SAISON INDIENNE
C’est le livre jumeau de celui de Moravia: Une Certaine Idée de l’Inde, reçu dans le même paquet d’Amazon. Jumeau, puisque qu’il relate le même voyage en Inde des deux écrivains en 1961 à l’occasion de la commémoration de Tagore.
Deux courts ouvrages, pourtant très différents. Moravia s’attache à analyser ses impressions. Érudit, il analyse la religion, les relations avec le colonialisme. Pasolini livre une interprétation beaucoup plus personnelle.
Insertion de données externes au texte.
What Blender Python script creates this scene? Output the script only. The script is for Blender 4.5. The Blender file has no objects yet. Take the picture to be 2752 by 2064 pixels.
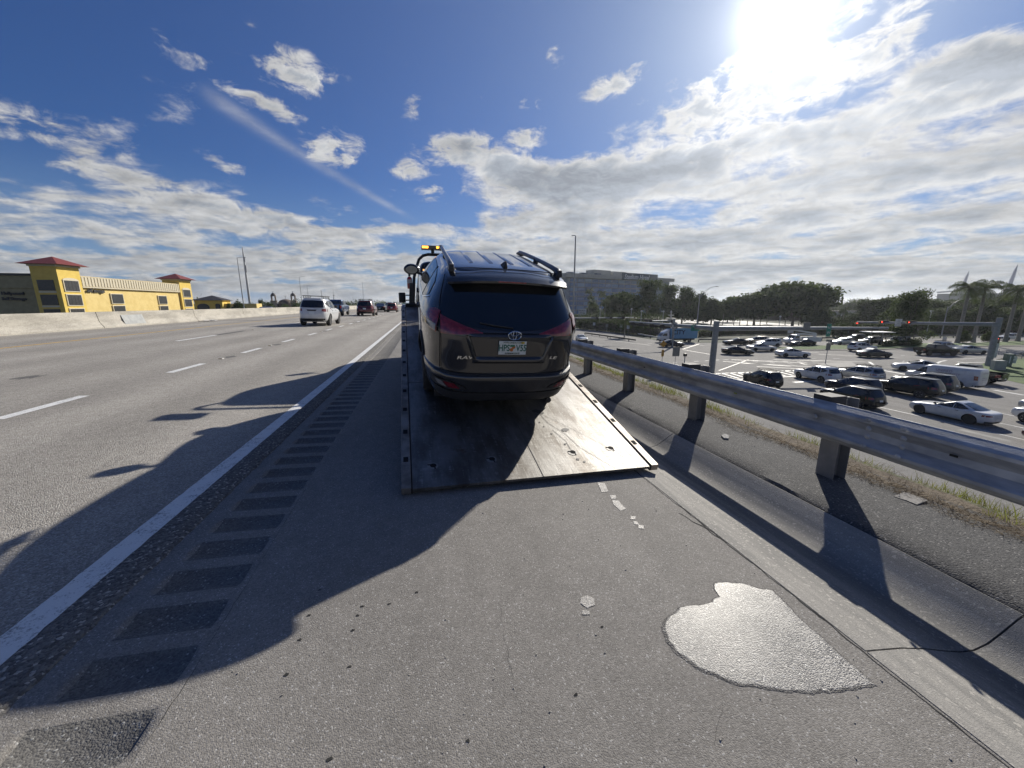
import bpy, bmesh, math, random
import numpy as np
from mathutils import Vector, Matrix, noise as mnoise
R = math.radians
PI = math.pi
rnd = random.Random(7)
scene = bpy.context.scene
COL = scene.collection

# ------------------------------------------------------------------ camera
EYE = 1.65
FPX = 1034.0                     # focal length in pixels of the 2752 px wide photograph
PITCH = R(11.746)
YAW = R(12.70)                   # the camera looks this far to the right of the road
cam_d = bpy.data.cameras.new('camera')
cam = bpy.data.objects.new('camera', cam_d)
COL.objects.link(cam)
cam.location = (0, 0, EYE)
cam.rotation_euler = (R(90) - PITCH, 0, -YAW)
cam_d.sensor_width = 36
cam_d.lens = 36 * FPX / 2752
cam_d.clip_start = 0.05
cam_d.clip_end = 30000
scene.camera = cam
scene.render.resolution_x = 1024
scene.render.resolution_y = 768
scene.view_settings.view_transform = 'Standard'
scene.view_settings.look = 'None'
scene.view_settings.exposure = 0.25
scene.view_settings.gamma = 1.0

# ------------------------------------------------------------------ sun
SUN_AZ, SUN_EL = 43.9, 28.5
sd = bpy.data.lights.new('sun', 'SUN')
sun = bpy.data.objects.new('sun', sd)
COL.objects.link(sun)
sd.energy = 5.0
sd.angle = R(0.55)
sd.color = (1.0, 0.94, 0.84)
_s = Vector((math.sin(R(SUN_AZ)) * math.cos(R(SUN_EL)), math.cos(R(SUN_AZ)) * math.cos(R(SUN_EL)), math.sin(R(SUN_EL))))
sun.rotation_euler = _s.to_track_quat('Z', 'Y').to_euler()

# ------------------------------------------------------------------ node helper
class NX:
    """tiny expression builder over a node tree"""
    def __init__(s, nt): s.nt = nt; s.N = nt.nodes; s.L = nt.links
    def put(s, node, i, v):
        if isinstance(v, V): s.L.new(v.o, node.inputs[i])
        elif v is not None: node.inputs[i].default_value = v
    def m(s, op, a, b=None, c=None, clamp=False):
        n = s.N.new('ShaderNodeMath'); n.operation = op; n.use_clamp = clamp
        s.put(n, 0, a); s.put(n, 1, b); s.put(n, 2, c)
        return V(s, n.outputs[0])
    def vm(s, op, a, b=None):
        n = s.N.new('ShaderNodeVectorMath'); n.operation = op
        s.put(n, 0, a); s.put(n, 1, b)
        return V(s, n.outputs['Value' if op in ('DOT_PRODUCT', 'LENGTH') else 'Vector'])
    def xyz(s, x, y, z):
        n = s.N.new('ShaderNodeCombineXYZ'); s.put(n, 0, x); s.put(n, 1, y); s.put(n, 2, z)
        return V(s, n.outputs[0])
    def sep(s, v):
        n = s.N.new('ShaderNodeSeparateXYZ'); s.put(n, 0, v)
        return [V(s, o) for o in n.outputs]
    def noise(s, vec, scale, detail=4, rough=.55, dist=0.0, lac=2.0):
        n = s.N.new('ShaderNodeTexNoise'); s.put(n, 'Vector', vec)
        n.inputs['Scale'].default_value = scale; n.inputs['Detail'].default_value = detail
        n.inputs['Roughness'].default_value = rough; n.inputs['Distortion'].default_value = dist
        n.inputs['Lacunarity'].default_value = lac
        return V(s, n.outputs[0])
    def voro(s, vec, scale, feat='F1', out=0, rand=1.0):
        n = s.N.new('ShaderNodeTexVoronoi'); n.feature = feat; s.put(n, 'Vector', vec)
        n.inputs['Scale'].default_value = scale; n.inputs['Randomness'].default_value = rand
        return V(s, n.outputs[out])
    def ss(s, a, lo, hi, o0=0.0, o1=1.0):
        n = s.N.new('ShaderNodeMapRange'); n.interpolation_type = 'SMOOTHSTEP'
        for i, v in enumerate((a, lo, hi, o0, o1)): s.put(n, i, v)
        return V(s, n.outputs[0])
    def lin(s, a, lo, hi, o0=0.0, o1=1.0):
        n = s.N.new('ShaderNodeMapRange')
        for i, v in enumerate((a, lo, hi, o0, o1)): s.put(n, i, v)
        return V(s, n.outputs[0])
    def mix(s, f, a, b):
        n = s.N.new('ShaderNodeMix'); n.data_type = 'RGBA'
        s.put(n, 0, f)
        for i, v in ((6, a), (7, b)):
            if isinstance(v, V): s.L.new(v.o, n.inputs[i])
            else: n.inputs[i].default_value = tuple(v) + (1,) if len(v) == 3 else v
        return V(s, n.outputs[2])
    def scale(s, col, f):
        n = s.N.new('ShaderNodeVectorMath'); n.operation = 'SCALE'
        if isinstance(col, V): s.L.new(col.o, n.inputs[0])
        else: n.inputs[0].default_value = col
        s.put(n, 3, f)
        return V(s, n.outputs[0])
class V:
    def __init__(s, x, o): s.x = x; s.o = o
    def __add__(s, b): return s.x.m('ADD', s, b)
    __radd__ = __add__
    def __mul__(s, b): return s.x.m('MULTIPLY', s, b)
    __rmul__ = __mul__
    def __sub__(s, b): return s.x.m('SUBTRACT', s, b)
    def __rsub__(s, b): return s.x.m('SUBTRACT', b, s)
    def __truediv__(s, b): return s.x.m('DIVIDE', s, b)
    def __pow__(s, b): return s.x.m('POWER', s, b)

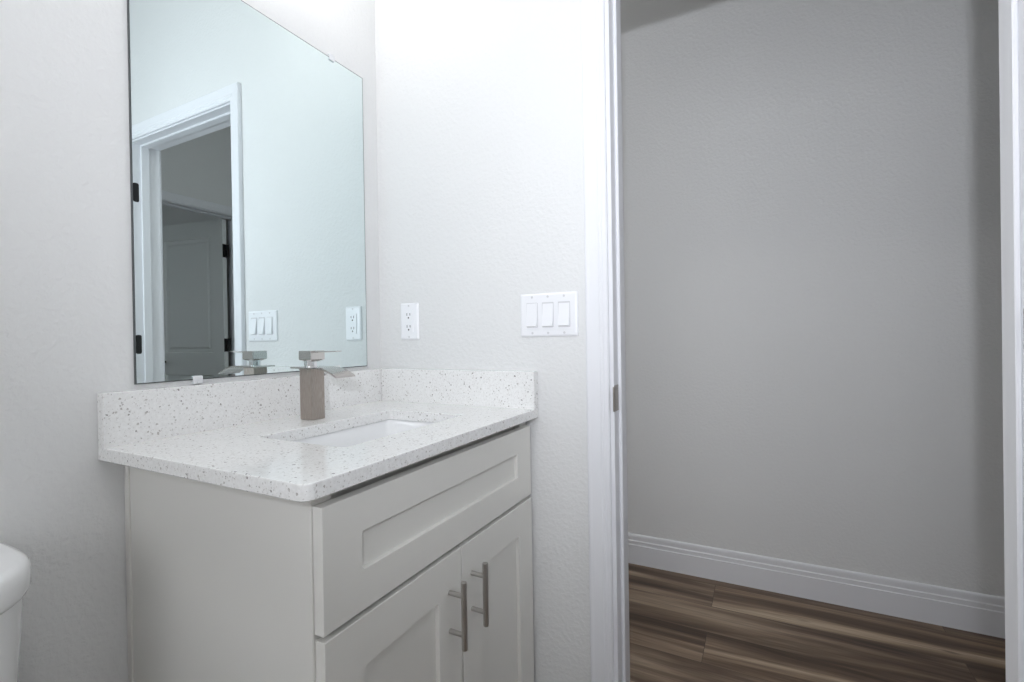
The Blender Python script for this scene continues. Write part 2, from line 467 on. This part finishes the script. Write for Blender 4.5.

Plus aventureux, il préfère les vagabondages nocturnes et les rencontres de hasard aux visites touristiques. Moravia jette un regard intéressé aux passants, aux paysans tandis que Pasolini donne une identité, un nom, une histoire, aux Indiens rencontrés pendant ses promenades, souvent des mendiants. Sardar et Sundar, attendent avec d’autres, que l’hôtel leur donne des restes de pudding, ils lui font penser aux jeunes calabrais montés à Milan chercher fortune. L’enfant Revi, qui refuse son obole parce qu’il sera racketté, l’émeut au point qu’il se décarcasse à lui fournir un abri. Muti Lal, le Brahmane qui dort sur le trottoir, éduqué, lui suggère cette étrange conclusion de Pasolini… »c’est un bourgeois » et une analyse de la bourgeoisie indienne dans un océan de sous-prolétariat:
« Ils (les bourgeois) s’enferment ainsi dans la vie familiale à laquelle ils donnent une importance absolue : plein d’enfant et ils en cultivent la douceur ».
L’Odeur de l’Inde qui a donné son titre au livre est décrite ainsi:
….« l’habituelle odeur, très forte , qui prend à la gorge. Cette odeur de pauvre nourritures et de cadavre qui, en Inde, est comme un continuel souffle puissant qui donne une sorte de fièvre. C’est cette odeur, qui, devenue, peu à peu, une entité physique presque animée, semble interrompre le cours normal de la vie dans le corps des Indiens. son relent frappant ces pauvres petits corps couverts d’une toile légère et souillée, paraît les miner, les empêchent de croître, de parvenir à un achèvement humain »…
Contrairement à Moravia qui voit dans l’Inde le fait religieux partout Pasolini écrit :
« heureusement l’hindouisme n’est pas une religion d’état. . C’est pourquoi les saints ne sont pas dangereux; Tandis que les fidèles les admirent il y a toujours un musulman, un bouddhiste ou un catholique pour les regarder avec ironie ou curiosité…[…]Mais, à mes yeux, cela n’implique pas que les Indiens soient vraiment préoccupés par de sérieux problèmes religieux. »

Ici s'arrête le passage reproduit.